§ **What you have to do**: The line containing "return bo.matrix_basis @ Vector(p)" marks the end: extract everything from the first line of the data through that line, exactly, with no pictures.

§ **Recorded information**:

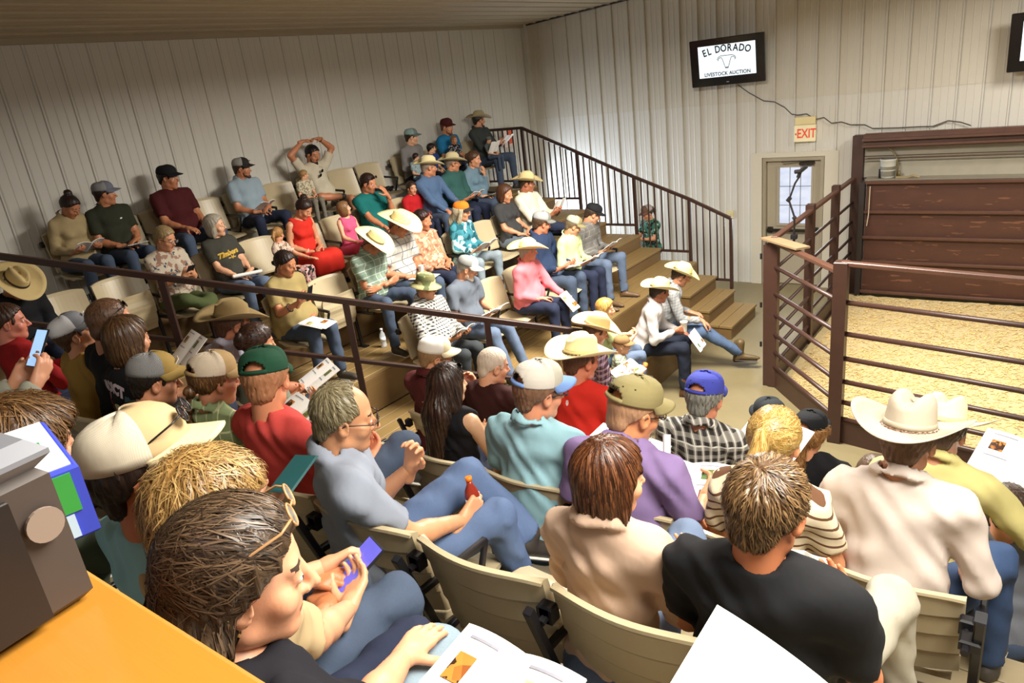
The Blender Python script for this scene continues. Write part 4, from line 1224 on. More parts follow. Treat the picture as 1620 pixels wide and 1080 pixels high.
    if hat:
        if hat[0] == 'cowboy': h = western_hat(hat[1], *(hat[2:3]), parent=bo, **(hat[3] if len(hat) > 3 else {})); place_head(h, k, (0, -.012, capz + .008), captilt)
        elif hat[0] == 'bucket': h = bucket_hat(hat[1], hat[2], bo); place_head(h, k, (0, -.014, capz + .004), captilt)
        else: h = ball_cap(hat[1], hat[2], hat[3] if len(hat) > 3 else None, bo, hat[0] == 'capopen'); place_head(h, k, (0, -.014, capz), captilt, 1.05)
        PEOPLE[key][3]['hat'] = h
    if specs: g_ = glasses(specs[0], bo, specs[1]); place_head(g_, k, (0, 0, .010))
    if top_specs: g_ = glasses(top_specs[0], bo, top_specs[1]); place_head(g_, k, *top_specs[2:])
    return bo

def local_pt(key, p):
    bo, k, s, d = PEOPLE[key]
    return bo.matrix_basis @ Vector(p)

def item_at(o, key, p, rot):
    """stand a held thing at a point of the person's own frame"""
    bo, k, s, d = PEOPLE[key]
    th = bo.rotation_euler[2]
    M = Matrix.Translation(bo.location) @ Matrix.Rotation(th, 4, 'Z') @ Matrix.Translation(Vector(p) * s) @ Euler([math.radians(a) for a in rot]).to_matrix().to_4x4()
    o.matrix_world = M
    return o
# ------------------------------------------------------------------ stadium seats
def seat_proto(up):
    e = bpy.data.objects.new('stadium_seat', None); COL.objects.link(e); e.empty_display_size = .1
    # backrest: curved in plan, four moulded bands, lipped rim
    nu = 14; prof = []
    z0, z1 = .46, .84
    def back(u, z): return -.175 - .10 * (z - z0) / (z1 - z0) - .012 + .055 * u * u
    vs = []; fs = []; rows = []
    zs_ = []
    for b_ in range(4):
        za = z0 + (z1 - z0) * b_ / 4; zb = z0 + (z1 - z0) * (b_ + 1) / 4
        zs_ += [(za + .002, 0.0), (za + .010, .012), (zb - .008, .004), (zb - .001, -.002)]
    zs_ += [(z1 + .006, .010), (z1 + .016, .006)]
    for z, o in zs_: rows.append([(.235 * u / nu * 2 - .235, back(2 * u / nu - 1, z) - o, z + (0 if z < z1 else -.02 * abs(2 * u / nu - 1) ** 4)) for u in range(nu + 1)])
    fr = [(z1 + .016, -.014), (z1 - .01, -.022), (z0 + .02, -.022), (z0, -.012)]
    for z, o in fr: rows.append([(.235 * u / nu * 2 - .235, back(2 * u / nu - 1, z) - o, z + (0 if z < z1 else -.02 * abs(2 * u / nu - 1) ** 4)) for u in range(nu + 1)])
    rows.append(rows[0])
    vs = [p for r in rows for p in r]; w = nu + 1
    for i in range(len(rows) - 1):
        for j in range(nu): fs.append((i * w + j, i * w + j + 1, (i + 1) * w + j + 1, (i + 1) * w + j))
    N = len(rows)
    fs.append(tuple(i * w for i in range(N - 1))); fs.append(tuple(i * w + nu for i in reversed(range(N - 1))))
    bk = mesh_obj('backrest', vs, fs, M_TAN, e)
    # seat pan with ribs beneath
    b = MB(); m = 10; vs = []; fs = []
    for layer in (0, 1):
        for i in range(m + 1):
            y = -.17 + .39 * i / m
            for j in range(9):
                x = -.215 + .43 * j / 8
                xx = x * (1 - .10 * max(0, (i / m - .75) / .25) ** 2)
                z = .012 * (x / .215) ** 2 - .02 * math.sin(math.pi * i / m) - (.03 * max(0, i / m - .85) / .15 if layer == 0 else 0)
                if layer: z -= .024 + (.010 if (i // 2) % 2 else 0)
                vs.append((xx, y, z))
    L = (m + 1) * 9
    for i in range(m):
        for j in range(8):
            a = i * 9 + j; fs.append((a, a + 1, a + 10, a + 9)); fs.append((L + a, L + a + 9, L + a + 10, L + a + 1))
    for i in range(m): fs.append((i * 9, (i + 1) * 9, L + (i + 1) * 9, L + i * 9)); fs.append((i * 9 + 8, L + i * 9 + 8, L + (i + 1) * 9 + 8, (i + 1) * 9 + 8))
    for j in range(8): fs.append((j, L + j, L + j + 1, j + 1)); fs.append((m * 9 + j, m * 9 + j + 1, L + m * 9 + j + 1, L + m * 9 + j))
    st = mesh_obj('seat', vs, fs, M_TAN, e)
    if up: st.location = (0, -.125, .475); st.rotation_euler = (math.radians(80), 0, 0)
    else: st.location = (0, .03, .425)
    # black steel standard on the left, with arm
    b = MB(); x = -.262
    b.bar((x, -.16, 0.0), (x, -.20, .45), .03, .03, bev=.004); b.bar((x, -.20, .45), (x, -.315, .80), .026, .03, bev=.004)
    b.bar((x, -.19, .40), (x, .12, .40), .02, .03, bev=.003); b.box((x - .03, -.2, 0), (x + .03, -.08, .012))
    b.bar((x, -.25, .62), (x, .10, .60), .022, .028, bev=.004); b.bar((x, .10, .60), (x, .02, .41), .018, .024, bev=.003)
    b.build('frame', M_BLACK, e)
    for sg in (-1, 1):
        b = MB(); b.box((sg * .245 - .022, -.262, .715), (sg * .245 + .018, -.222, .775), bev=.006); b.tube([(sg * .245, -.285, .74), (sg * .245, -.225, .74)], .009, 7); b.build('bracket', M_BLACK, e)
    return e
def copy_tree(o, parent=None):
    c = o.copy(); COL.objects.link(c); c.parent = parent
    for ch in o.children: copy_tree(ch, c)
    return c
SEAT = {True: None, False: None}
def seat(x, y, z, face, label, up=False, num=None):
    if SEAT[up] is None: SEAT[up] = seat_proto(up); o = SEAT[up]
    else:
        o = SEAT[up].copy(); COL.objects.link(o)
        for ch in SEAT[up].children:
            if ch.name.startswith('number'): continue
            c = ch.copy(); COL.objects.link(c); c.parent = o
    o.location = (x, y, z); o.rotation_euler = (0, 0, -math.radians(face))
    tag(o, label, 'chair', 'tan stadium seats')
    if num:
        t = text_obj('number', num, .06, mat('seat_number_ink', '#2b2a33', .6, var=0), o, (.13, -.248, .80), (math.radians(68), 0, 0), depth=.001)
    return o

# ------------------------------------------------------------------ papers and small things
M_PAGE = mat('glossy_white_page', '#f1efe9', .35, var=0.02)
def photo_mat(c1, c2, c3):
    t = NT('printed_photo'); co = t.coord()
    vo = t.n('ShaderNodeTexVoronoi'); vo.inputs['Scale'].default_value = 38; t.l(co, vo.inputs['Vector'])
    f = t.noise(co, 30, 4); sp = t.n('ShaderNodeSeparateColor'); t.l(vo.outputs['Color'], sp.inputs[0])
    c = t.mix(sp.outputs[0], lin(c1), lin(c2)); t.base(t.mix(t.math('GREATER_THAN', f, .55), c, lin(c3))); t.b.inputs['Roughness'].default_value = .35; return t.m
PH = [photo_mat('#8a4a20', '#c98a3c', '#3b2416'), photo_mat('#7a5a30', '#4f7a3a', '#d8c08a'), photo_mat('#5b4a7a', '#8a4a20', '#c9b06a')]
PRINT = mat('printed_text', '#8d8d99', .5, var=0)
def page_z(u, bow): return bow * (1 - (1 - abs(u)) ** 2.2) - bow * .55 * abs(u) ** 2
def booklet(label, w=.20, h=.26, bow=.035, pics=2, fold=0.0, cat='booklet', name='booklet', group=None, lines=True):
    """an open catalogue: two bowed pages, printed photographs and lines of text"""
    e = empty(name, label, cat, group=group)
    def P(x, y): return (x, y, .004 + page_z(x / w, bow) + abs(x) * fold)
    nx = 8
    for sg in (-1, 1):
        vs = []; fs = []
        for i in range(nx + 1):
            x = sg * w * i / nx
            for y in (-h / 2, h / 2): vs.append(P(x, y))
        k = len(vs); vs += [(a, b, c - .004) for a, b, c in vs]
        for i in range(nx):
            a = 2 * i; fs += [(a, a + 1, a + 3, a + 2), (k + a, k + a + 2, k + a + 3, k + a + 1), (a, a + 2, k + a + 2, k + a), (a + 1, k + a + 1, k + a + 3, a + 3)]
        fs += [(2 * nx, 2 * nx + 1, k + 2 * nx + 1, k + 2 * nx)]
        mesh_obj('page', vs, fs, M_PAGE, e, False)
    spots = [(-.62, .2, .30, .20, 0), (.5, .22, .36, .22, 1), (.5, -.22, .30, .2, 2), (-.3, -.25, .26, .16, 1)][:pics]
    def patch(name, cx, cy, pw, ph, m):
        vs = []; fs = []
        for i in range(5):
            x = (cx + pw * (i / 4 - .5)) * w
            for y in ((cy - ph / 2) * h, (cy + ph / 2) * h): a = P(x, y); vs.append((a[0], a[1], a[2] + .0012))
        for i in range(4): fs.append((2 * i, 2 * i + 2, 2 * i + 3, 2 * i + 1))
        mesh_obj(name, vs, fs, m, e)
    for cx, cy, pw, ph, mi in spots: patch('printed_photo', cx, cy, pw, ph, PH[mi])
    if lines:
        for cy in (.42, -.02, -.42): patch('printed_line', -.55, cy, .5, .02, PRINT); patch('printed_line', .5, cy, .55, .02, PRINT)
    return e
def sheets(label, w=.22, h=.28, n=3, group=None):
    e = empty('papers', label, 'papers', group=group)
    for i in range(n):
        a = random.uniform(-.12, .12); b = MB(); R = Matrix.Rotation(a, 3, 'Z'); b.box((-w / 2, -h / 2, 0), (w / 2, h / 2, .0012), R, (random.uniform(-.01, .01), random.uniform(-.01, .01), i * .004)); b.build('sheet', M_PAGE, e)
    for cx, cy, pw, ph, mi in ((-.04, .05, .08, .05, 0), (.05, -.05, .07, .06, 1)):
        b = MB(); b.box((cx - pw / 2, cy - ph / 2, .0), (cx + pw / 2, cy + ph / 2, .001), None, (0, 0, n * .004 - .002)); b.build('printed_photo', PH[mi], e)
    return e
def rolled(label):
    e = empty('rolled_papers', label, 'papers'); b = MB(); b.tube([(0, -.14, 0), (0, .14, 0)], .018, 14, cap=False); b.tube([(0, -.139, 0), (0, .139, 0)], .012, 12); b.build('roll', M_PAGE, e, True); return e
def phone(label, screen='#cfe2ff', w=.074, h=.15, em=.9, case='#1b1b20', cat='phone', name='phone'):
    e = empty(name, label, cat); b = MB(); b.box((-w / 2, -h / 2, 0), (w / 2, h / 2, .009), bev=.004); b.build('case', mat('phone_case', case, .3), e)
    if screen:
        b = MB(); b.box((-w / 2 + .004, -h / 2 + .005, .009), (w / 2 - .004, h / 2 - .005, .0098)); b.build('screen', mat('phone_screen', screen, .2, emit=em, var=.25, vscale=30), e)
    return e
def cup(label, color='#f0ece0', r=.042, h=.12):
    e = empty('cup', label, 'cup'); b = MB(); b.lathe([(r * .72, 0), (r * .74, .004), (r, h - .006), (r * 1.05, h - .004), (r * 1.05, h), (r * .95, h), (r * .7, .01)], 24); b.build('cup_wall', mat('foam_cup', color, .5), e, True); return e
def bottle(label, liquid='#dfe6e8', cap='#f2f2f2', h=.20, r=.032, clear=True):
    e = empty('bottle', label, 'bottle')
    b = MB(); b.lathe([(r * .9, 0), (r, .008), (r, h * .2), (r * .94, h * .24), (r, h * .28), (r, h * .6), (r * .85, h * .72), (r * .42, h * .84), (r * .40, h * .92)], 18)
    if clear:
        t = NT('clear_plastic'); t.base(lin(liquid)); t.b.inputs['Roughness'].default_value = .08; t.b.inputs['Alpha'].default_value = .45; m = t.m
    else: m = mat('bottle_plastic', liquid, .25)
    b.build('body', m, e, True)
    b = MB(); b.lathe([(r * .46, h * .915), (r * .46, h), (r * .40, h)], 14); b.build('cap', mat('bottle_cap', cap, .4), e, True)
    b = MB(); b.lathe([(r * 1.02, h * .33), (r * 1.02, h * .55), (r * 1.0, h * .55), (r * 1.0, h * .33)], 18); b.build('wrapper', mat('bottle_wrapper', '#e8eef2', .4), e, True)
    return e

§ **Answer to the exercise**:
The Blender Python script for this scene continues. Write part 4, from line 1224 on. More parts follow. Treat the picture as 1620 pixels wide and 1080 pixels high.
    if hat:
        if hat[0] == 'cowboy': h = western_hat(hat[1], *(hat[2:3]), parent=bo, **(hat[3] if len(hat) > 3 else {})); place_head(h, k, (0, -.012, capz + .008), captilt)
        elif hat[0] == 'bucket': h = bucket_hat(hat[1], hat[2], bo); place_head(h, k, (0, -.014, capz + .004), captilt)
        else: h = ball_cap(hat[1], hat[2], hat[3] if len(hat) > 3 else None, bo, hat[0] == 'capopen'); place_head(h, k, (0, -.014, capz), captilt, 1.05)
        PEOPLE[key][3]['hat'] = h
    if specs: g_ = glasses(specs[0], bo, specs[1]); place_head(g_, k, (0, 0, .010))
    if top_specs: g_ = glasses(top_specs[0], bo, top_specs[1]); place_head(g_, k, *top_specs[2:])
    return bo

def local_pt(key, p):
    bo, k, s, d = PEOPLE[key]
    return bo.matrix_basis @ Vector(p)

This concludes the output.